In our minds, a part of our role was to look at capacity building within the community so as to diminish the need to recruit “outsiders.” One expressed need that struck me as significant but hopeless in the minds of the community was the absence of a high school program – meaning that young people had to move to Inuvik, some distance away, for high school. The local problem: an unacceptable drop-out rate for high school students from the community.

With all of this in mind, I drafted a letter from the Chief to the Minister of Education explaining why the government, through its Regional Board of Education, should implement a high school program in the community. I don’t remember the details, but we implied that the community might consider doing this independently if the government did not act (surprisingly, at the time the community had qualified high school teachers available). In addition, I supported and encouraged community leaders to continue lobbying efforts for a high school program. We heard nothing for months.

It was over two years later, after we had left the North, when we learned that a new school would be built incorporating both the existing elementary school with the addition of high school programming.

SUBSIDIARITY NEEDED FOR TRACK III DIPLOMACY

As Hanna Newcombe, two-time President of World Federalist Movement – Canada, described it, subsidiarity is meant to “de-emphasize the national level of decision-making and drain power from it in 2 directions: downward to the people at the community level and upward to the whole of humanity everywhere.” (This quote is from the WFM-C document Principles, Programs, Opportunities.)

In many cases I studied, Track III diplomatic problem-solving can occur when an ‘outsider’ enjoys considerable professional autonomy in a locallyoriented specialized job in a relatively small, isolated community. This positive result of subsidiarity holds across sectors as diverse as eco-tourism, organized religion, sports, education, and small business. In each case I examined, an experienced specialist recognized a compelling problem. No-one else was going to take on the problem because it was patently obvious that there was no one else.

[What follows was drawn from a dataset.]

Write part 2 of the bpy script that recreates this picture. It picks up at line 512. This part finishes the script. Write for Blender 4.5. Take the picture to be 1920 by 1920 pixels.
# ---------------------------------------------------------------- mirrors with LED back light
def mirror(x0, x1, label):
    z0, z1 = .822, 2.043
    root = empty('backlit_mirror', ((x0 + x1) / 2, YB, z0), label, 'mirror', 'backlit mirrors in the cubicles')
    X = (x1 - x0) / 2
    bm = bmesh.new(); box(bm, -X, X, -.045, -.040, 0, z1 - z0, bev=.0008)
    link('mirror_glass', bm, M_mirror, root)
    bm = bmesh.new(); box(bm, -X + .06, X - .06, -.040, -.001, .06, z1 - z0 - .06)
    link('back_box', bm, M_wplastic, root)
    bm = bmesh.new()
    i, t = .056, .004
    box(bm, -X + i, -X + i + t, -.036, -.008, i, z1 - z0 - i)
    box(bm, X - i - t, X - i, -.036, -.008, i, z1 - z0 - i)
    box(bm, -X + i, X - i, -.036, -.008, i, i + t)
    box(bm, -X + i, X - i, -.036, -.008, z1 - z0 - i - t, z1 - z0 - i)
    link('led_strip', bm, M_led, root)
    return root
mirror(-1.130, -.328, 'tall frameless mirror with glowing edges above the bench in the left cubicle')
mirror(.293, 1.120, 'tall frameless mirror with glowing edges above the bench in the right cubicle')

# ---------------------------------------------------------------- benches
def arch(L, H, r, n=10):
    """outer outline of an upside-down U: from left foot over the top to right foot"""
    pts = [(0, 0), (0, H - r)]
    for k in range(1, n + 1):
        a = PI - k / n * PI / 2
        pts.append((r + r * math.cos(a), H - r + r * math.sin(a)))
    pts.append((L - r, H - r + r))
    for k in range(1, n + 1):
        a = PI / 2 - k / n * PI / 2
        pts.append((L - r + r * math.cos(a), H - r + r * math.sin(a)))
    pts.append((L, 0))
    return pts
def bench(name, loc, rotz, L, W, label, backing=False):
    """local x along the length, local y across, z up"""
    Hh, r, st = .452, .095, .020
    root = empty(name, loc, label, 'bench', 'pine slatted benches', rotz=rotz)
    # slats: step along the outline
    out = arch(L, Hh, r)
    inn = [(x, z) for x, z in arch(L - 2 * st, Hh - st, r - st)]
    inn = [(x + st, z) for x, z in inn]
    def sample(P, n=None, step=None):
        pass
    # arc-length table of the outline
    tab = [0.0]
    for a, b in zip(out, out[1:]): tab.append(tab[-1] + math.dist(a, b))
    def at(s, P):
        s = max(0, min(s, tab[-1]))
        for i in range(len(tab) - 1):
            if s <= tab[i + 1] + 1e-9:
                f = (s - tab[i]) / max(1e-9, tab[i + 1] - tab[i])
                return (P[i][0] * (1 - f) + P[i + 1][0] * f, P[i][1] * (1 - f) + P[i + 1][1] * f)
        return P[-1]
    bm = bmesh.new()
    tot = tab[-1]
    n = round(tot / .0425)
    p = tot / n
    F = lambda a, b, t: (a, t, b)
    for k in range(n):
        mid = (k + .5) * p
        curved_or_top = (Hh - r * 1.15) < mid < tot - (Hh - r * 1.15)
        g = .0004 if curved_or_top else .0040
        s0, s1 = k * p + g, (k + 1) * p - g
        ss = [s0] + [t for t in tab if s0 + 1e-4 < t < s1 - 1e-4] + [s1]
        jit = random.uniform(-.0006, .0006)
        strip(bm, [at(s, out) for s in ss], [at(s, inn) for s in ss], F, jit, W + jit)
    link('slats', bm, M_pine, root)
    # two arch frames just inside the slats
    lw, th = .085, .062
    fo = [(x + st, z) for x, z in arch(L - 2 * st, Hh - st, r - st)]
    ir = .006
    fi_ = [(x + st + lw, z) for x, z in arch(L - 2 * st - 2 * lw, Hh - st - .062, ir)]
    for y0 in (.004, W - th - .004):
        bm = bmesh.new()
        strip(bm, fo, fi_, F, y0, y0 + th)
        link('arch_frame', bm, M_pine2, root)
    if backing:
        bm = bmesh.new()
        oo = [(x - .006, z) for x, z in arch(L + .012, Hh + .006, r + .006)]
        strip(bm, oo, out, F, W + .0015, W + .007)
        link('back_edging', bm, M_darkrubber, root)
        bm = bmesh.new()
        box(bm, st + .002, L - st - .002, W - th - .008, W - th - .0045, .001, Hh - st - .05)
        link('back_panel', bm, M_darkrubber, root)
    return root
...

In my own case, my recent mid-career job experiences had been as an adjunct professor of organizational behavior, as an adult educator in Kingston-area prisons, and as a supply teacher in a relatively disadvantaged school board in rural Ontario. I was well primed to try to respond to an educational problem, should one present itself.

SUBSIDIARITY NEEDED FOR BETTER CONSULTATION

In the absence of systematic structures to support Track III diplomacy, much consultation is left to: expediencies of the political process and the limitations of media, think tanks, public opinion polls, and bureaucratic initiatives. Systematic and timely consultation for local problem solving in Canada is seriously under-developed. Those mature professionals who might potentially take on Track III roles are, in general, discouraged by the lack of meaningful opportunities to personally engage on the issues on an inter-community basis.

The goal of consultation should be better policy coordination and consensus-building across jurisdictions and across professional roles, with an eye to empowering highly autonomous front-line workers in Type III diplomatic roles. Perhaps we need to develop a network of well resourced, non-partisan consultations, that would induce more Track III subsidiarity, like the one used annually by the UN Permanent Forum on

Indigenous Issues:

1200 delegates meet for two weeks during which each participant has at least a brief opportunity to speak to the whole Forum, and each meets with many sub-groups to share insights, solutions and strategies.

Building local level trust across sub-communities both confirms the concept of world community and teaches us how to attain it.